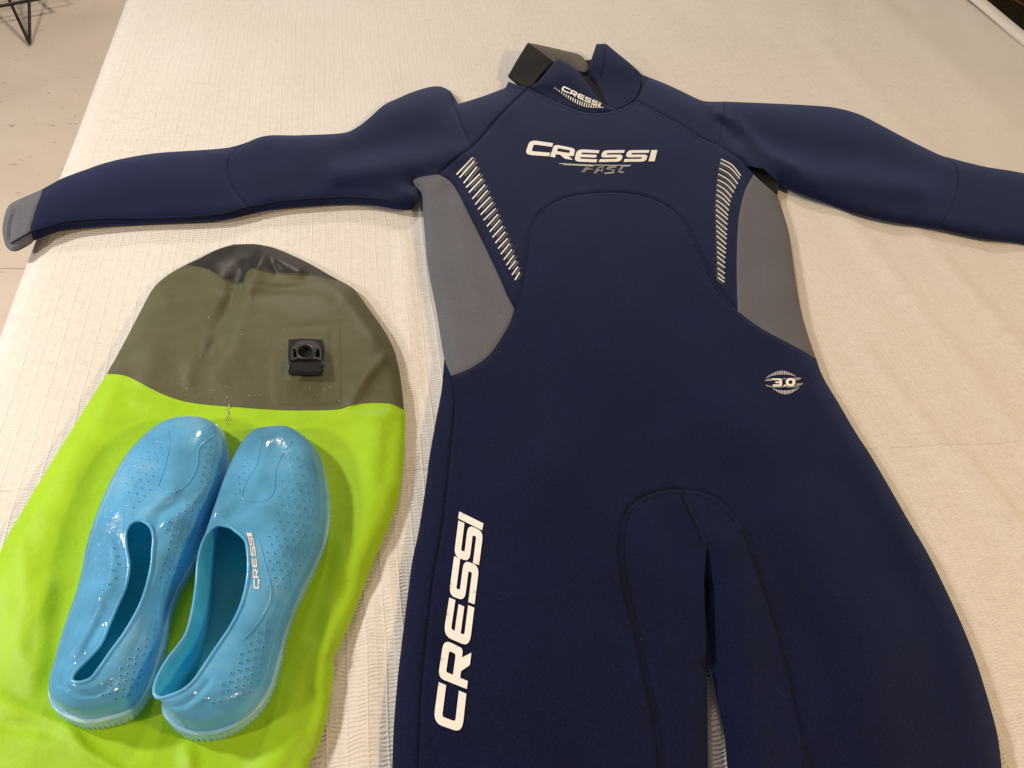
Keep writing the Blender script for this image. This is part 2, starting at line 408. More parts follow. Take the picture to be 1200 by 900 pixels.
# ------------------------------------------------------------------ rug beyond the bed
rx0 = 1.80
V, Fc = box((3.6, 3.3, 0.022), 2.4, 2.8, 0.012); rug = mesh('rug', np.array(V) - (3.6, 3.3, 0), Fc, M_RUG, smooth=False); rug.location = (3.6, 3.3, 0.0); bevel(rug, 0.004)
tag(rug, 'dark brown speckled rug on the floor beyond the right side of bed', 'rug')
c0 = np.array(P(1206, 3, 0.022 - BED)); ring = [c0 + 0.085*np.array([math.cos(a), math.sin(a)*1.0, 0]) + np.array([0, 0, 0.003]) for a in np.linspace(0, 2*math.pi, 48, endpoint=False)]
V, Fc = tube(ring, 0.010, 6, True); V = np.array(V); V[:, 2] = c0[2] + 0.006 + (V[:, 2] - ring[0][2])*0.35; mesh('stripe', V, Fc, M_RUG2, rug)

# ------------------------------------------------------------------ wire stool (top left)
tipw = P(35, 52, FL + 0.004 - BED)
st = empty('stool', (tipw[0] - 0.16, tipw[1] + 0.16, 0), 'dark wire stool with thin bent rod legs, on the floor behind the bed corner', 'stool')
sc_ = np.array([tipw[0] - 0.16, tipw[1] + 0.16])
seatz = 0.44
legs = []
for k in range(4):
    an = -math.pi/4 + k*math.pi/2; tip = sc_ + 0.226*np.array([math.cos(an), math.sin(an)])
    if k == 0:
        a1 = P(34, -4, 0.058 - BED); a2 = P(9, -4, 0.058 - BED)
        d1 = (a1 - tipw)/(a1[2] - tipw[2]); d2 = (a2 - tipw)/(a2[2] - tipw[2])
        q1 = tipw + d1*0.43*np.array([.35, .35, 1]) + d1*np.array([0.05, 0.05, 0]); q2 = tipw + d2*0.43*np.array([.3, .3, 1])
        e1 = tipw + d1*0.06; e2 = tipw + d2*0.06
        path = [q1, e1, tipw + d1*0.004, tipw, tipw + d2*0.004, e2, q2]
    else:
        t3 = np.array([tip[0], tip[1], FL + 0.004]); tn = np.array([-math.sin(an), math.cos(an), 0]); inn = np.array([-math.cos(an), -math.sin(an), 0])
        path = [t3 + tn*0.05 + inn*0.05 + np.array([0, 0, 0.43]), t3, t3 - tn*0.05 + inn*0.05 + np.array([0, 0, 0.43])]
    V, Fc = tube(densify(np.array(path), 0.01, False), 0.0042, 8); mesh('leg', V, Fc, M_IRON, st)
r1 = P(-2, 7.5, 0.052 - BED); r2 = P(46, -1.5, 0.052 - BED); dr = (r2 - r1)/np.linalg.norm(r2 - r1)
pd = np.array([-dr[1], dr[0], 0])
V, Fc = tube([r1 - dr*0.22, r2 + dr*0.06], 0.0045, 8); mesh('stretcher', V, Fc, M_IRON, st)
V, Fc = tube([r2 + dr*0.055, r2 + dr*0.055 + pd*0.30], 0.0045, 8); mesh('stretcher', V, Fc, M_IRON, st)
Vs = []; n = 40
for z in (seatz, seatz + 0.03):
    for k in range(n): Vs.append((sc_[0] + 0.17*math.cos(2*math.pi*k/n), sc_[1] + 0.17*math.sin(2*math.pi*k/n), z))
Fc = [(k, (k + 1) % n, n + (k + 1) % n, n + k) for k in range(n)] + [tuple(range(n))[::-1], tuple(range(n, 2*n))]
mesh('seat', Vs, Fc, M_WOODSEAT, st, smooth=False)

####

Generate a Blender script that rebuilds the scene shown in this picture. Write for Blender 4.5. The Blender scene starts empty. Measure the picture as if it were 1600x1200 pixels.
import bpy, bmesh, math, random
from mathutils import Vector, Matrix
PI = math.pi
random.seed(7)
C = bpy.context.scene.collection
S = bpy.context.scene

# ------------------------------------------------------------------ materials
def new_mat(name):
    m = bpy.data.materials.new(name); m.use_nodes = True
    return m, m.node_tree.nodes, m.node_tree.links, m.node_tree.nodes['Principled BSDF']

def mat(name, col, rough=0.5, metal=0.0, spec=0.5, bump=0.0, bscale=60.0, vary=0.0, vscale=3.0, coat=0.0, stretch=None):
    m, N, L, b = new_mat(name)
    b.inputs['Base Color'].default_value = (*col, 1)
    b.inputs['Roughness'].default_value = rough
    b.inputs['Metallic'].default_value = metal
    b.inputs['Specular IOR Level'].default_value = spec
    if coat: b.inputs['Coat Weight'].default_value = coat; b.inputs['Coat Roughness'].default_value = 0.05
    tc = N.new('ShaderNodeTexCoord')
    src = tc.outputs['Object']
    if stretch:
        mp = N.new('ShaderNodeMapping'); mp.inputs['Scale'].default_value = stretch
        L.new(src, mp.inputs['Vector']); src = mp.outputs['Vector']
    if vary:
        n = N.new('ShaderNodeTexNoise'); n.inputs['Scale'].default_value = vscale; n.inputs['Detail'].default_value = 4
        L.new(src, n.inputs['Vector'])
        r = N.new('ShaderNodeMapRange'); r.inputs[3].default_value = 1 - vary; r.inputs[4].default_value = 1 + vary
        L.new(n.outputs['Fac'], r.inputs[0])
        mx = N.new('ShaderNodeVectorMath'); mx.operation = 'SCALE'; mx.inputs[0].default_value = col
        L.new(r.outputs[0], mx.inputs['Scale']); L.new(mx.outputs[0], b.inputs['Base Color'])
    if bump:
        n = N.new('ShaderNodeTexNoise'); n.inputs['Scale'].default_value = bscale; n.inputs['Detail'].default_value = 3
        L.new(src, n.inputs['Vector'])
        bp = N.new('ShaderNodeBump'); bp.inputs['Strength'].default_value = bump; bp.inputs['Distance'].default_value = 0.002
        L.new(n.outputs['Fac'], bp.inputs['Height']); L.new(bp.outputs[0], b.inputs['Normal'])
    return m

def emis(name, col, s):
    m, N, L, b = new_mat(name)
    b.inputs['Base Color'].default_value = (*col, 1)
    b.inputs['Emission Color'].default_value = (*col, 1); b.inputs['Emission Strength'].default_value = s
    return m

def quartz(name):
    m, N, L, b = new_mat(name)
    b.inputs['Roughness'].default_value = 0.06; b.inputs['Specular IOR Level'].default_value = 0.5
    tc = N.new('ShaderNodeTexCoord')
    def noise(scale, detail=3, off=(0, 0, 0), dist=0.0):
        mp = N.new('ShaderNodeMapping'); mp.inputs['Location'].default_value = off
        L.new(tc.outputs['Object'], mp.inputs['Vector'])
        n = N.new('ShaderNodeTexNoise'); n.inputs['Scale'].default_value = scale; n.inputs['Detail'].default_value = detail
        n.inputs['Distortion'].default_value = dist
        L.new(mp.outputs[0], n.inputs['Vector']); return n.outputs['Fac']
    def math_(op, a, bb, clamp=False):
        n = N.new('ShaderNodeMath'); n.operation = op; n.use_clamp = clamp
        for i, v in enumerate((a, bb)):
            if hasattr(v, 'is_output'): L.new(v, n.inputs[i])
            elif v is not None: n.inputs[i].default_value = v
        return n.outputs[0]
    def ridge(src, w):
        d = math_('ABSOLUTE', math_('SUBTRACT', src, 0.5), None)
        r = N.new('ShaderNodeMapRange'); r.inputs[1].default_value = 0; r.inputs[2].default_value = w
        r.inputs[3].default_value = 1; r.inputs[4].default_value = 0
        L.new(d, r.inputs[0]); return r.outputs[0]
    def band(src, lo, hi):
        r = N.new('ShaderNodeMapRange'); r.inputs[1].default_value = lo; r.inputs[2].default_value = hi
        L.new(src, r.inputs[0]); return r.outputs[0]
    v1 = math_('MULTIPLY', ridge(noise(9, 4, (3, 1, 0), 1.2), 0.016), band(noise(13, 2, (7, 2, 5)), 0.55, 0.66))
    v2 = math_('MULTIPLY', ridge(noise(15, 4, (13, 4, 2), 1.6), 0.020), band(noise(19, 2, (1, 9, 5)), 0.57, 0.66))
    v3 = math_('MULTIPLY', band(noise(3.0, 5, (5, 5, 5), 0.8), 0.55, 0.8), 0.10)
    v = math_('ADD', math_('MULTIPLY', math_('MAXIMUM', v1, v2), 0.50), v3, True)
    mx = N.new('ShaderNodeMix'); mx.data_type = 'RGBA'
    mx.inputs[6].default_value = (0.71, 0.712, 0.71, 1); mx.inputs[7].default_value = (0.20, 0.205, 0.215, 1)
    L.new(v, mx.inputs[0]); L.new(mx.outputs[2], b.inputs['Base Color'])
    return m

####

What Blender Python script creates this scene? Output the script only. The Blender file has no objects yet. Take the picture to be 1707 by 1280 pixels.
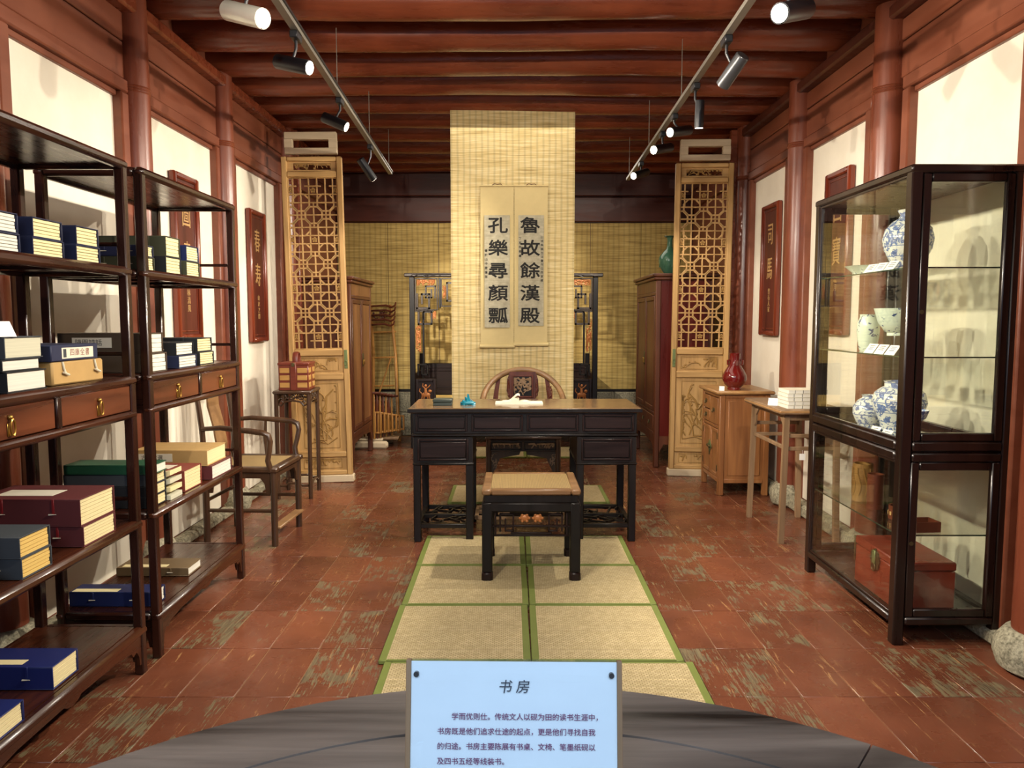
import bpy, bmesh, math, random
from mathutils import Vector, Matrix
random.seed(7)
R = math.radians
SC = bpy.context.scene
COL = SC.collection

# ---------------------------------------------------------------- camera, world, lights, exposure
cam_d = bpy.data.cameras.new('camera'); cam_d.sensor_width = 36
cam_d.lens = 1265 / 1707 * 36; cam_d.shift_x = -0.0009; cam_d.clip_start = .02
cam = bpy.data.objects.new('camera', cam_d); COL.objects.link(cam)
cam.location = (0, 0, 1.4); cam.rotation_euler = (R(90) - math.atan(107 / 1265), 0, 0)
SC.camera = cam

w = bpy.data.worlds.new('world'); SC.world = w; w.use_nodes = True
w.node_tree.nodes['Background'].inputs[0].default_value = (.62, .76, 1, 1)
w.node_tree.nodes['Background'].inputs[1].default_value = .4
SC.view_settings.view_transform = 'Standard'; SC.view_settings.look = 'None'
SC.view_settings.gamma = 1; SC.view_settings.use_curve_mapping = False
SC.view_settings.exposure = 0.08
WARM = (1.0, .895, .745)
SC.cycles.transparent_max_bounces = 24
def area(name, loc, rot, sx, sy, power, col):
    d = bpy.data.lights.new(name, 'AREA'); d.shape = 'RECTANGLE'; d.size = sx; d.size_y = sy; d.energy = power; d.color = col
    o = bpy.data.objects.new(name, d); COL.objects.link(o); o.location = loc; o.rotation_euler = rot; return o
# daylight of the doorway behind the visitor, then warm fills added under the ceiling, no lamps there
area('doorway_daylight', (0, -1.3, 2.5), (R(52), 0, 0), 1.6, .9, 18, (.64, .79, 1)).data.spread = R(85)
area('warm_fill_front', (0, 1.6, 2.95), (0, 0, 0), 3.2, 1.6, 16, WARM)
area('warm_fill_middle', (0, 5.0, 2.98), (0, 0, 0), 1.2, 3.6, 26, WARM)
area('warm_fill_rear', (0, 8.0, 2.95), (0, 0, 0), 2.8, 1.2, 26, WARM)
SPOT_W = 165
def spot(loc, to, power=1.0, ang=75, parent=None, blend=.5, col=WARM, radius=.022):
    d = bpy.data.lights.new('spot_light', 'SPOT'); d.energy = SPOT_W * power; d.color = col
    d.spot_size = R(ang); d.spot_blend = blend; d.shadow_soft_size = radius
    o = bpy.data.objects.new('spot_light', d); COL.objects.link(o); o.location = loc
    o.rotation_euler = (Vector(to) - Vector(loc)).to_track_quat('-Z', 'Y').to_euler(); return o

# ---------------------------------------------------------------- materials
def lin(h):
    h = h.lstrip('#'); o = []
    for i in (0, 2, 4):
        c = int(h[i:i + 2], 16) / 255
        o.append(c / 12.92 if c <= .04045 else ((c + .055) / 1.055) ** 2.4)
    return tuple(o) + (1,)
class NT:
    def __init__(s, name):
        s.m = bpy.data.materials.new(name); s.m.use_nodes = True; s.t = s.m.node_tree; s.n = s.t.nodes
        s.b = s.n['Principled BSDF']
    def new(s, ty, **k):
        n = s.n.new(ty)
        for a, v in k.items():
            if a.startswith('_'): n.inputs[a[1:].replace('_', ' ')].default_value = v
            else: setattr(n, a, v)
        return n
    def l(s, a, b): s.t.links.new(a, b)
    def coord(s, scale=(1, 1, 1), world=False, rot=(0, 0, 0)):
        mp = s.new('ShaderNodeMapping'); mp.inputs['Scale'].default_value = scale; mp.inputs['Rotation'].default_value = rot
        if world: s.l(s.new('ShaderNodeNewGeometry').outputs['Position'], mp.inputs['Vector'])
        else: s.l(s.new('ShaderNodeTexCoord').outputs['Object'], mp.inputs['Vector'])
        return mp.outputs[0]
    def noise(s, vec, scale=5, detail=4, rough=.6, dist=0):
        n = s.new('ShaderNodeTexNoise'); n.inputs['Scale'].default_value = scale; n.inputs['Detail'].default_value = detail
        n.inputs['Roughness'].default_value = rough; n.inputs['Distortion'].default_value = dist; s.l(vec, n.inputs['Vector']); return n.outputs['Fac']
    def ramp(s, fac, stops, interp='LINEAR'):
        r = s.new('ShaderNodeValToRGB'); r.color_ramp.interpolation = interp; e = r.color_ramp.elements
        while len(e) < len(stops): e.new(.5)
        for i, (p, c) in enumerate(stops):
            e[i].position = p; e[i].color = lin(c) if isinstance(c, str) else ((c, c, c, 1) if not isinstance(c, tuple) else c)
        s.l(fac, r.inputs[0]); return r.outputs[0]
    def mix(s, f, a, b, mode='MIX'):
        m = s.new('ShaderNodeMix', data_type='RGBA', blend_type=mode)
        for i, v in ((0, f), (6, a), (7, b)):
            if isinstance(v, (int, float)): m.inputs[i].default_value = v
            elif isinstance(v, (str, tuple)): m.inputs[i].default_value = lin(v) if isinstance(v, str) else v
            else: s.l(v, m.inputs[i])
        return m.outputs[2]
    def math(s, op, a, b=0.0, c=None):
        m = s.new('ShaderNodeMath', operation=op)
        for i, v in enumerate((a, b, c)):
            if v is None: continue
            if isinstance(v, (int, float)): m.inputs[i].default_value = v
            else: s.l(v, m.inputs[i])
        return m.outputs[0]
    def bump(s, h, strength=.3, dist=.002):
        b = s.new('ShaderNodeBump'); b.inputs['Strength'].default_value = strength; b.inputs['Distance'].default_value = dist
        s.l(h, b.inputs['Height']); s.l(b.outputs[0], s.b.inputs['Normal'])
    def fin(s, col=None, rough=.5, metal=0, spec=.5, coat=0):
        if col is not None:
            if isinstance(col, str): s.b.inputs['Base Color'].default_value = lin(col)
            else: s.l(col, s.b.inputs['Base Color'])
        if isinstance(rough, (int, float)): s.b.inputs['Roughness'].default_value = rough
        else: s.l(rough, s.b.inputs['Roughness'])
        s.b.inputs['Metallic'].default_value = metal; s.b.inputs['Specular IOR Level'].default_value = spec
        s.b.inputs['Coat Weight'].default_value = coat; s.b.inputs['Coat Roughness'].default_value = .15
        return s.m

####

=== EXERCISE BRIEF ===
Repeat exactly, and only, the lines between the line holding "What Blender Python" and the line holding "SC.camera = cam", inclusive, leaving pictures out.

=== WRITTEN SOLUTION ===
What Blender Python script creates this scene? Output the script only. The Blender file has no objects yet. Take the picture to be 1707 by 1280 pixels.
import bpy, bmesh, math, random
from mathutils import Vector, Matrix
random.seed(7)
R = math.radians
SC = bpy.context.scene
COL = SC.collection

# ---------------------------------------------------------------- camera, world, lights, exposure
cam_d = bpy.data.cameras.new('camera'); cam_d.sensor_width = 36
cam_d.lens = 1265 / 1707 * 36; cam_d.shift_x = -0.0009; cam_d.clip_start = .02
cam = bpy.data.objects.new('camera', cam_d); COL.objects.link(cam)
cam.location = (0, 0, 1.4); cam.rotation_euler = (R(90) - math.atan(107 / 1265), 0, 0)
SC.camera = cam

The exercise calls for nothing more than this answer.